The primary goal is meaningful information flow from citizens to MPs. This should be valuable and efficient at both ends.

We step away from the notion of ‘voting on decisions’ towards raising awareness and asking questions about issues that are important to lots of people. We do not aim to distinguish something with 51% support from something with 49% support - instead, we try to raise up several issues, in the form of questions, that a large number of people care about.

The aim is to give MPs a succinct, clear list of most-popular questions, rather than a deluge of thousands of emails which take time to assess.

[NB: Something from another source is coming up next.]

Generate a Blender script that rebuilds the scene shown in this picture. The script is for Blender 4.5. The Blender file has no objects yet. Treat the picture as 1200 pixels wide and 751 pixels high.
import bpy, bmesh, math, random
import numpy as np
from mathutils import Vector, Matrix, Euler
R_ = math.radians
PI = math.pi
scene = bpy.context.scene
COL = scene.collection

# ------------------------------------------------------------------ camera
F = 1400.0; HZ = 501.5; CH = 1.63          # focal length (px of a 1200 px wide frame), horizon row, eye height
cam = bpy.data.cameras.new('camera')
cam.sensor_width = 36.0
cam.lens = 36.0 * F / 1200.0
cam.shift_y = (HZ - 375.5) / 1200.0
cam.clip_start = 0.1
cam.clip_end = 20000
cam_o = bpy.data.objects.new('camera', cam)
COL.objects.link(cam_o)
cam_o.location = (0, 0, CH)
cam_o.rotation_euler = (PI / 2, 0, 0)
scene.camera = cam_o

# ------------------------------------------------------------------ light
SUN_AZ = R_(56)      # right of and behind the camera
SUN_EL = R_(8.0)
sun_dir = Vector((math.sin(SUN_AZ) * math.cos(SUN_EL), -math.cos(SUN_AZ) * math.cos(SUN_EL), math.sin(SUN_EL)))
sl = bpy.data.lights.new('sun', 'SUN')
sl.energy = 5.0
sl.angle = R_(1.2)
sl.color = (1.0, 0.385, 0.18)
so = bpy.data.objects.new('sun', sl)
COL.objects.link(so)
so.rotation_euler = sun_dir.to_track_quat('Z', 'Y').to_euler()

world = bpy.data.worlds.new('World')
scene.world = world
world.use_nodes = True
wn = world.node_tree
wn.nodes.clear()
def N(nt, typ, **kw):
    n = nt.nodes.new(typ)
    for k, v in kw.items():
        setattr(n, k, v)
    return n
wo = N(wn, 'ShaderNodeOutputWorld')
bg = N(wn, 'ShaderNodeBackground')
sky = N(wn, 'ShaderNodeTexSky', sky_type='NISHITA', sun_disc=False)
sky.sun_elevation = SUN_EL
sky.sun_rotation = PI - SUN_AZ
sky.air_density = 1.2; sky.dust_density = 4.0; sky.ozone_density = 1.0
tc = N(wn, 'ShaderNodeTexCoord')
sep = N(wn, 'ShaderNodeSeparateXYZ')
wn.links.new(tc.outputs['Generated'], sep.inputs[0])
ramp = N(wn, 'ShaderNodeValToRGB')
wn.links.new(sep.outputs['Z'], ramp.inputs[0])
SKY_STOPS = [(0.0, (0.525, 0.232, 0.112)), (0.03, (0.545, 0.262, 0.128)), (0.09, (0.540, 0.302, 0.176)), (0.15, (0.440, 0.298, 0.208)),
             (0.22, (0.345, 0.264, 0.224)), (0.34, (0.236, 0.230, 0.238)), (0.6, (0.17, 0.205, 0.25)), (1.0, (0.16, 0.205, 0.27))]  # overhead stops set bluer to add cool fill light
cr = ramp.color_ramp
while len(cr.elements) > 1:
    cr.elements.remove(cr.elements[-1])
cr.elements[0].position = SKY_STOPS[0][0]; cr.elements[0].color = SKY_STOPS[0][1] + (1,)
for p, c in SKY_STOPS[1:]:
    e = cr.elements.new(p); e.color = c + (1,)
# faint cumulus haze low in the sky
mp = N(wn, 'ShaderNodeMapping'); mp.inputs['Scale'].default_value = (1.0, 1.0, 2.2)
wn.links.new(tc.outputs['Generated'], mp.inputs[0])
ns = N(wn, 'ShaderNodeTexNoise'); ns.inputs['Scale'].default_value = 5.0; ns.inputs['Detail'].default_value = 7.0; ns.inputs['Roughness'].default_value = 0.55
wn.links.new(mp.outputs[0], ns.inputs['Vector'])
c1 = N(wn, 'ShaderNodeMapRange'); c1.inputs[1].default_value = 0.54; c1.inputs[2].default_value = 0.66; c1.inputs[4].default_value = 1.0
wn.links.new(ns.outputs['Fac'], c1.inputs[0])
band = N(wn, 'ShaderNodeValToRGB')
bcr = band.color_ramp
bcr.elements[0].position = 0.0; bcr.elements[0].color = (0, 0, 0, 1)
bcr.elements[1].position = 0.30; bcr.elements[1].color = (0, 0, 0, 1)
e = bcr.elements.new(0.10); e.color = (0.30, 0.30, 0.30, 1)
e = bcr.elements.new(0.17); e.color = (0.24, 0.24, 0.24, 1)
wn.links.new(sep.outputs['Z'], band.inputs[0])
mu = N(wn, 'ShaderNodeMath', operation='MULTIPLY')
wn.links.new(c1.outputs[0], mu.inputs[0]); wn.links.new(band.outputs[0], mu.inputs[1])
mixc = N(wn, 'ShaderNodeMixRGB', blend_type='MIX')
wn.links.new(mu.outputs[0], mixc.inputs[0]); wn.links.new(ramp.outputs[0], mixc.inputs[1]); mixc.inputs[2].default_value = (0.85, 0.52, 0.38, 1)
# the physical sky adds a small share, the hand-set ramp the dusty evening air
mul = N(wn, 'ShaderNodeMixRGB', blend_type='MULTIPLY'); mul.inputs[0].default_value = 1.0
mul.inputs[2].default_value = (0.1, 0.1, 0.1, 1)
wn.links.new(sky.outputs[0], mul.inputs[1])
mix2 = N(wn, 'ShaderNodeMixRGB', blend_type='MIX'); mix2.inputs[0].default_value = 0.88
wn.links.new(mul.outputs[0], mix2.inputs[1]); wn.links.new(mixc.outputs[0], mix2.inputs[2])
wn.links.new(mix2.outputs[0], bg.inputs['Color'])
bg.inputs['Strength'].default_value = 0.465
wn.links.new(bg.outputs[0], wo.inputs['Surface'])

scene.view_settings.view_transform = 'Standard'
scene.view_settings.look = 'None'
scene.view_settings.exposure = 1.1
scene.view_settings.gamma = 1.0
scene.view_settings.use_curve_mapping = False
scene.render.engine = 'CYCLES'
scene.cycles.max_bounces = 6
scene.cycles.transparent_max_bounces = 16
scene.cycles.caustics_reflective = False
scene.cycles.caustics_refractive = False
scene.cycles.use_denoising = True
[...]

Citizens do the work of aggregating opinions and assessing others’ questions. There is some natural language processing for keyword searches and to present possibly-duplicate questions to citizens before they upload a new one. We use AI only to suggest things to human users, not to make the decision. This certainly does not remove the risk of algorithmic bias, but we hope it reduces it a little.

Final decisions on what to write, whether another question is equivalent, and what to vote for, rest with humans, thus providing a more trustworthy way of directing the most important questions to MPs (although, of course, people can be biased too).

  1. Participants may be citizens, permanent residents, under-18s or (other) non-Australian-citizens. The term “MP” includes senators and members of state legislative bodies.